My takeaways are that I will continue to try an engage via text... .BUT...
What is the topic or issue? Once there is deviation I need to take a breath and decided to ignore or attempt a redirect.
Do I see a resentment or an "opinion" on the Bible or religious views? FF pulls ejection handle
I think you remember the question I've asked myself and suggested you ask yourself: "What possible good can come of this?"
Here's my take about texting with somebody who is prone to emotional overreactions and games (i.e. you with your wife):
Texting about simple logistical matters is reasonable, safe, and effective. (dog food, where a key is, what time somebody will be home for a meal, where kids need to be picked up.)

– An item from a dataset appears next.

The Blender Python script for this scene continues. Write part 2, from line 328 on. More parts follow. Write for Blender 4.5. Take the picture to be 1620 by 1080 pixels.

Texting cuts all the non-verbal cues out. Whether you are being validating or invalidating is kinda hard to figure out from there, and if your wife is LOOKING for one she'll find it there.
In person, when you are sincere and caring, that shows through, and she notices.
In person, she gives you all kinds of non-verbal cues about her mental/emotional state as well.
I suggest you avoid loaded topics -- relationship issues, theological debates (which your wife seems to use as a way of dealing with relationship issues), serious questions about child raising, or issues about what her FOO is doing, etc.
Save them for in person, or if it won't wait, talk voice on the phone.
Can you think of any instance where that went WELL by text message?